Jesus is presented today as the servant of God who brings healing to the people without drawing attention to himself: He brings God’s tender care to people. He respects and heals what is little and brittle.

Opening Prayer
Lord our God,
you gave us Jesus, your Son,
as the wise and perfect servant
of you and of the people.
Put your Spirit on us too,
that like him and with him,
we may bring your healing and justice
to the weak and the dispossessed,
without calling attention to ourselves,
that people may see that what we give them
is your tender care as taught us
by Jesus Christ, our Lord.

No one is more heartbroken at the death of a person than his own mother. At the tragic death of Jesus, Mother Mary was truly heartbroken. “A sword will pierce your heart,” Simeon had prophesied to her long ago. If so, shouldn’t Jesus have chosen his own mother to be the first to receive the good news of his resurrection and see him in person? Why did he then grant this privilege to Mary of Magdala?
It was for the fitness of it that Mary of Nazareth was the one chosen to conceive the divine child, for no one else on earth was a more worthy receptacle than her. However, it is a sinner—one who had plunged deep into the dark abyss of despair and separation from God—who would best appreciate and know in person the promise of the resurrection. By some accounts, Mary of Magdala had been a sinner, and had known the bitter taste of sin. Like the bride in the Song of Songs, she was desperately in need of a groom who would offer her love and new life. Who else other than she would be the worthiest recipient of the good news of the resurrection?

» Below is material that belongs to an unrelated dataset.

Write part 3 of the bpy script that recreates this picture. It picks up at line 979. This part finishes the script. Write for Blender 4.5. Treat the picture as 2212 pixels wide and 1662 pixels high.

– That we may learn from Jesus to be discreet in our love and service to the poor, we pray:
– That we may learn from Jesus to be very respectful of people and care especially for those wounded in life, we pray:
– That Jesus may give us his Holy Spirit to work for justice and righteousness in our world, we pray:

Prayer over the Gifts
Lord our God,
this bread and wine we bring before you
will become among us
your beloved Son, Jesus Christ.
Let your and his Spirit rest on us, too,
and let him renew us
as people who live without compromise
the message of justice and love
and the very life of your Son,
Jesus Christ, our Lord.

Prayer after Communion
Lord our God,
you have called us to be brothers and sisters
of Jesus your Son,
and to share in his task
of serving and healing.
Fill us with his compassion
and his discreet and tender love,
that lifts up those broken in life
and those wounded by sin.
Help us to restore people in their human dignity
and to make them aware that they are
sons and daughters you love
in Jesus Christ, our Lord.

We have heard God say about Jesus that he is the servant he likes. Jesus makes us servants with him. May we too, be pleasing to God, and may Almighty God bless you, the Father, and the Son, and the Holy Spirit.